Interview: Amy Coney Barrett’s “unprecedented” Supreme Court confirmation process, explained


(KTXL) — The promise was to confirm a new Justice to the Supreme Court before Election Day.

Senators met in a rare Sunday session, deciding to advance the nomination of Judge Amy Coney Barrett in a 51 to 48 vote — another oddity in a process that has been full of them as the President has worked to fill the seat of the late Justice Ruth Bader Ginsburg.

Republican Sen. Susan Collins of Maine says the final confirmation will happen without her support in order to remain “fair and consistent” following the precedent set four years ago to not vote on a nominee prior to a presidential election.

But that move from Collins won’t stop Barrett from being added to the Supreme Court, and neither will the all-night talk-a-thon Democrats staged on the floor in protest.

“Justices typically don’t choose to retire right close to a presidential election, so you don’t usually have replacements that you have to make in the year of an election. Usually, it’s because one of the members of the Court has died, and that unfortunately happened here,” Pacific Law professor Clark Kelson told FOX40.

Kelson added that the “speed of the confirmation process is definitely unusual.”

Also unusual was the lack of organized opposition, he said.

“Everyone knew that the Republicans very quickly had enough votes to make this nomination happen,” Kelson said. “It was a much calmer hearing, where the Democrats mostly spent their time talking about mostly upcoming Supreme Court cases,” compared to the hearings of now-Justices Neil Gorsuch and Brett Kavanaugh, both Trump’s picks.

Ginsburg has died five weeks ago, and the speedy confirmation, Kelson said, reminds the public that “politicians are politicians.”

“The Merrick Garland rule was made up simply because the Republicans had control of the Senate,” he added.

“Does this push us a little further in the direction of power determining who gets on the Court, who’s in the Presidency, who’s in the Senate?
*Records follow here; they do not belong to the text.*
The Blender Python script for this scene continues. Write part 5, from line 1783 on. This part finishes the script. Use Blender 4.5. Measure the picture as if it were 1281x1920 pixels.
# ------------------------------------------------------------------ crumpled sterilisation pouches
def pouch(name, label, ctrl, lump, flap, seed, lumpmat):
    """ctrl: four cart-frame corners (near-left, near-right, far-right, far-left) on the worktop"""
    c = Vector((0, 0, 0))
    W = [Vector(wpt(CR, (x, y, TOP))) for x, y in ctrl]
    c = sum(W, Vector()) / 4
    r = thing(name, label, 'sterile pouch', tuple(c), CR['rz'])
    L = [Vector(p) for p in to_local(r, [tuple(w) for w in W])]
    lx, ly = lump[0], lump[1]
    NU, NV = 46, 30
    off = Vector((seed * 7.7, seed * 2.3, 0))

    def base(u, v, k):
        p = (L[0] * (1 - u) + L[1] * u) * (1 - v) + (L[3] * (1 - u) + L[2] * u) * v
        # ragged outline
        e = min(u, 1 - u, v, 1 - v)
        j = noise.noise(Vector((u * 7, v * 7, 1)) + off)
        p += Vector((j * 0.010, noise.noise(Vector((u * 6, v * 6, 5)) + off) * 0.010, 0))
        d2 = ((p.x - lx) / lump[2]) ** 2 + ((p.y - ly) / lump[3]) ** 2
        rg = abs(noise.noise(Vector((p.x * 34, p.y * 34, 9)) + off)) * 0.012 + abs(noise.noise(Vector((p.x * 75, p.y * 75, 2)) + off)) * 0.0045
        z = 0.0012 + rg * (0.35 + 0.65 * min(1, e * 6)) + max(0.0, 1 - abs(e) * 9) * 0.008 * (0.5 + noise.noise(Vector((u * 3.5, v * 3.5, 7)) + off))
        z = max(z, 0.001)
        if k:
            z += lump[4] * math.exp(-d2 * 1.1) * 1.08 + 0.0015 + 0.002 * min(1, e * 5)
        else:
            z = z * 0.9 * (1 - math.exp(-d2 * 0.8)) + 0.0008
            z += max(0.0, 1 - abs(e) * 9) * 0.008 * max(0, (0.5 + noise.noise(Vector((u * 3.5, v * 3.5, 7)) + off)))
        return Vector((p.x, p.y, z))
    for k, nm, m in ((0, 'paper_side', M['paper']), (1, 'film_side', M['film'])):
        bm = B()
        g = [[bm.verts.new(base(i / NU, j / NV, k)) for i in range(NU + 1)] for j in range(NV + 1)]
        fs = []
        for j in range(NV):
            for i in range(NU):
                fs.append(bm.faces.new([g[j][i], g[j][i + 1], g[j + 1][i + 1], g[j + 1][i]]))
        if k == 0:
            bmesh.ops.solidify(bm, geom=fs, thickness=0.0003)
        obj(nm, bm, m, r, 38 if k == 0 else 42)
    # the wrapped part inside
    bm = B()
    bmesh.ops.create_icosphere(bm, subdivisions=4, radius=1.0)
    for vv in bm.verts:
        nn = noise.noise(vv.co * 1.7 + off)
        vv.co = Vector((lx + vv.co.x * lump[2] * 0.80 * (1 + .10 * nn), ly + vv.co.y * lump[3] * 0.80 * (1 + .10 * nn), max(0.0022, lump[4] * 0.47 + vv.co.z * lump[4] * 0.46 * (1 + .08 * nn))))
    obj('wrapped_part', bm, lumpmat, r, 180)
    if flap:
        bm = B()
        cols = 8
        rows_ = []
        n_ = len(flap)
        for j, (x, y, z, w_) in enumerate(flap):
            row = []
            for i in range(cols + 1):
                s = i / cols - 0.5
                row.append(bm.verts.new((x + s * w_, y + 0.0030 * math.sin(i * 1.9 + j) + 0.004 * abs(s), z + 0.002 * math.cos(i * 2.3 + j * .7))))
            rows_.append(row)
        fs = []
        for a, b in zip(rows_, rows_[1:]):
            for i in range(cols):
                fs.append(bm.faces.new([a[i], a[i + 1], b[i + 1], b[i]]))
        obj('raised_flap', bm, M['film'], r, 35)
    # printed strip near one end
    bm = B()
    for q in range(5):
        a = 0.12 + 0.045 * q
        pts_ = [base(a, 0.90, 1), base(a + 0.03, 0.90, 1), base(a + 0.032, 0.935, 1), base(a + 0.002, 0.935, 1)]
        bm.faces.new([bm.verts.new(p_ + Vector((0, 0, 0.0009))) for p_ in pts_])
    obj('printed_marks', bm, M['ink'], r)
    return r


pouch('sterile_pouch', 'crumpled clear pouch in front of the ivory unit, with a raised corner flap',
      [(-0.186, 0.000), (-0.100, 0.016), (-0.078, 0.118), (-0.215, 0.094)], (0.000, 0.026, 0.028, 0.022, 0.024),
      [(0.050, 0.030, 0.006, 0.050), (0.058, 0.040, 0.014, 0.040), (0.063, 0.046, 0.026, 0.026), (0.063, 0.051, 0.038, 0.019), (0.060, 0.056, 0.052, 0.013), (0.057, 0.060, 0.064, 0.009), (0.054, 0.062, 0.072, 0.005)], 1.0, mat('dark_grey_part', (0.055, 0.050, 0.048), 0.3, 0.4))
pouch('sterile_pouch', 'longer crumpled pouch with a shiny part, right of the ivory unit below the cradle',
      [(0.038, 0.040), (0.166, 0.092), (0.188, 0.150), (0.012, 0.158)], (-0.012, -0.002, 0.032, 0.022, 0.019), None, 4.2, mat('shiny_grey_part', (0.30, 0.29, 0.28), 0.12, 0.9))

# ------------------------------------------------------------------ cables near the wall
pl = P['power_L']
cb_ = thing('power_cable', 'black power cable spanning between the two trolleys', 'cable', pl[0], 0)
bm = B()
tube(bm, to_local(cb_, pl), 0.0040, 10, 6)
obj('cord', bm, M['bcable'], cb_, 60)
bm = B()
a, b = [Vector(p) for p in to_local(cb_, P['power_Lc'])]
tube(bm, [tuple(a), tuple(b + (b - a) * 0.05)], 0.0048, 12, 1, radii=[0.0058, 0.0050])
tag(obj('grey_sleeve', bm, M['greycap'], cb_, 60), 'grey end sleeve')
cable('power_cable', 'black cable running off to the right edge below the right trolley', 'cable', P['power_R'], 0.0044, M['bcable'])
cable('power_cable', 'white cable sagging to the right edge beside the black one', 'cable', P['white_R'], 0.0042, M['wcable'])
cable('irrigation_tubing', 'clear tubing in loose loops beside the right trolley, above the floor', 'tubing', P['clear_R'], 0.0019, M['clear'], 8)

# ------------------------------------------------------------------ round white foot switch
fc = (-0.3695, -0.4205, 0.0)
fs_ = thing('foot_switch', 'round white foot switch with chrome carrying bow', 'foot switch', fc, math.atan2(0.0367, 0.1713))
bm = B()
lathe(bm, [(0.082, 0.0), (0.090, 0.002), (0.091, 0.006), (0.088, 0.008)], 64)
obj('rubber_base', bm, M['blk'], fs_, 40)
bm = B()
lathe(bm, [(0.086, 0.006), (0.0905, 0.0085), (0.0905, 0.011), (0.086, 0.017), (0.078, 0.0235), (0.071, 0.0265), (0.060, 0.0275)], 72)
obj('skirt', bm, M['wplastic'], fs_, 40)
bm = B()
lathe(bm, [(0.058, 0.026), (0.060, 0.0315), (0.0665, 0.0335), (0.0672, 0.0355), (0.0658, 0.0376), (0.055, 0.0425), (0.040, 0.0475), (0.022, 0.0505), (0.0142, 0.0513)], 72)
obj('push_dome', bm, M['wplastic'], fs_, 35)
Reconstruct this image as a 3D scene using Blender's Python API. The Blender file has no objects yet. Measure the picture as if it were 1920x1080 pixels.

Yeah, I think it makes a pretty strong signal to the public that the only way to control these sort of things is to vote.”

This conformation also affects how the public perceives now perceives the Court.

“Chief Justice Roberts has been trying to sell the idea and the reality that the Court is independent,” Kelson said. “The timing of this one certainly emphasizes a little bit of the contrary, and certainly what the President says: these are his judges.”